Given that life was random, short and brutal – even by the standard of the age – it’s not so surprising that the supernatural might gain a following. Fate is a pretty powerful idea, especially when the divide between life and death, success and failure was so very flimsy.   

The supernatural runs through Scottish culture: Scott, Hogg, Stevenson, Buchan… All were fascinated by it. How could they not be? The divide between the natural and the supernatural worlds is just another element of the duality  – and its attendant concerns with identity and history – that is the dominant motif in Scottish literary culture.

As I type this, the Fairies are preparing to dance for the Queen of Elfland at Carterhaugh, the flood plain at the confluence of the Ettrick and Yarrow rivers just half a mile down the hill from where I grew up. They dance for her each Halloween so they may be permitted to remain on earth for another year. These are not, needless to say, the sweet-natured fairies of contemporary popular culture.

You may scoff at this if you like, but the Scottish Borders are a place where it doesn’t take much imagination to zip back in time. When the wind whistles and dusk falls you can, if you listen carefully, hear the hoofbeats. That being so, the idea of a crack in time or other elements of the supernatural is not necessarily so fanciful (and frankly no more absurd than the world’s organised religions).

Carterhaugh is the setting for one of the most ancient and most famous of Border ballads: the tale of Tam Lin in which:

Janet defiantly travels to Carterhaugh after being warned of the dangers there. She encounters Tam Lin, and they interact among the green leaves. When she returns home she seems ill, and takes little care over her appearance, until one of the knights jokes that she must be pregnant. She proclaims the wonders of the father of the child, and returns to the woods to seek Tam Lin.

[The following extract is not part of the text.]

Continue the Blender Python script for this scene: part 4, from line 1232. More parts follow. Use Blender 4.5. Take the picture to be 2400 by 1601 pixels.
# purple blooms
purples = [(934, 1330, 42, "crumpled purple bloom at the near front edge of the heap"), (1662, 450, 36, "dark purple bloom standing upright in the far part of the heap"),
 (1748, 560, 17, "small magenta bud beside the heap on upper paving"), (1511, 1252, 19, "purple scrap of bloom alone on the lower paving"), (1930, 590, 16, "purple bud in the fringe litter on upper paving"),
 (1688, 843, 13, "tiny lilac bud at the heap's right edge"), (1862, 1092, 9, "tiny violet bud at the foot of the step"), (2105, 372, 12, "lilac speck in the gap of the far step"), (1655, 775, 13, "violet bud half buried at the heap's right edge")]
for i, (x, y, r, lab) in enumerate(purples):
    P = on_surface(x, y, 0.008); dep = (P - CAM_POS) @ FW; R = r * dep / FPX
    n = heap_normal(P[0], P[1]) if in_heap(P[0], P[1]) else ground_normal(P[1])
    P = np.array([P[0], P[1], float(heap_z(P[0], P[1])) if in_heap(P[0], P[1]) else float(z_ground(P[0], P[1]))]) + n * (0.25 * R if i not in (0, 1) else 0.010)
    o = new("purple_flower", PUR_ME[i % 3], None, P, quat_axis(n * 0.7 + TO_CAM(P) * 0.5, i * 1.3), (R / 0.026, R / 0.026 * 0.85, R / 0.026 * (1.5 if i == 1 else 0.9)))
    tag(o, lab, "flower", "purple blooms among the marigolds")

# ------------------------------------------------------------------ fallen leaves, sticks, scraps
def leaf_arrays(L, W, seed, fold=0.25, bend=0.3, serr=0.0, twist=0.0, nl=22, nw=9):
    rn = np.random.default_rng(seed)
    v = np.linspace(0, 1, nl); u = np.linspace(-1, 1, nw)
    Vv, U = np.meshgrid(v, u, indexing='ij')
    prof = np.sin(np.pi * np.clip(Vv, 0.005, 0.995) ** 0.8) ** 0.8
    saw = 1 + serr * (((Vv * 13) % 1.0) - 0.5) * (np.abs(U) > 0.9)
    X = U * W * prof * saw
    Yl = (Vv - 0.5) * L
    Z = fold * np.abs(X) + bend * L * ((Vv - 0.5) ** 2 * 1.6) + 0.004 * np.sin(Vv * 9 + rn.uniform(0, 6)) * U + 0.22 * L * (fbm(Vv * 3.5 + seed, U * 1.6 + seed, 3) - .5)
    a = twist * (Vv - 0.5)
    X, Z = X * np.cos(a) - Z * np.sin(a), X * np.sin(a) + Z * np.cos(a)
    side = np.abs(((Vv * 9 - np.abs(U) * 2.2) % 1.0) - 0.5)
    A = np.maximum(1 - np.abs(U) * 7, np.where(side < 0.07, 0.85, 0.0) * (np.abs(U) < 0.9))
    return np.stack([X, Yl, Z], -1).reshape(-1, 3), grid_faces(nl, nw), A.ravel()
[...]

She asks of his lineage, and he reveals that he knew her when he was a young child, before he was stolen away by the fairies. Fearing sacrifice to hell he informs her with some urgency of how he may be rescued, including dipping in stands of milk and of water. She does so, and the Queen of Fairies reflects on the things she would have done to prevent his escape…

Tam Lin, mind you, is quite unusual amongst the ballads in that it ends quite well. Normally there’s heaps of woe and gloom to spread around. Not so much here, though it’s stirring stuff all the same and Janet, bles sher, is a tough, resourceful cookie:

  1. Gloomy, gloomy, was the night,
    And eiry was the way,
    As fair Janet, in her green mantle,
    To Miles Cross she did gae.

  2. About the dead hour o the night
    She heard the bridles ring.
    And Janet was as glad o that
    As any earthly thing.

  3. And first gae by the black black steed,
    And then gaed by the brown;
    But fast she gript the milk-white steed,
    And pu’d the rider down.

  4. She pu’d him frae the milk-white steed,
    And loot the bridle fa,
    And up there raise an erlish cry,
    He’s ‘won amang us a’

  5. They shaped him in fair Janet’s arms
    An esk but and an adder;
    She held him fast in every shape,
    To be her bairn’s father.

  6. They shaped him in her arms at last
    A mother-naked man,
    She wrapt him in her green mantle,
    And sae her true love wan.

  7. Up then spake the Queen o Fairies,
    Out o a bush o broom:
    She that has borrowd young Tamlane
    Has gotten a stately groom.,

  8. Up then spake the Queen o Fairies,
    Out o a bush o rye :
    She’s taen awa the bonniest knight
    In a’ my cumpanie.

  9. But had I kennd, Tamlane,’ she says,
    A lady wad borrowd thee
    I wad taen out thy twa grey een,
    Put in twa een o tree.

  10. Had I but kennd, Tamlane,’ she says,
    Before ye came frae hame,
    I wad taen out your heart o flesh,
    Put in a heart o stane.

  11. Had I but had the wit yestreen
    That I hae coft the day,
    I’d paid my kane seven times to bell
    Ere you’d been won away.’

Great stuff. Whole thing here, in the version Scott cited for his Minstrelsy of the Scottish Border.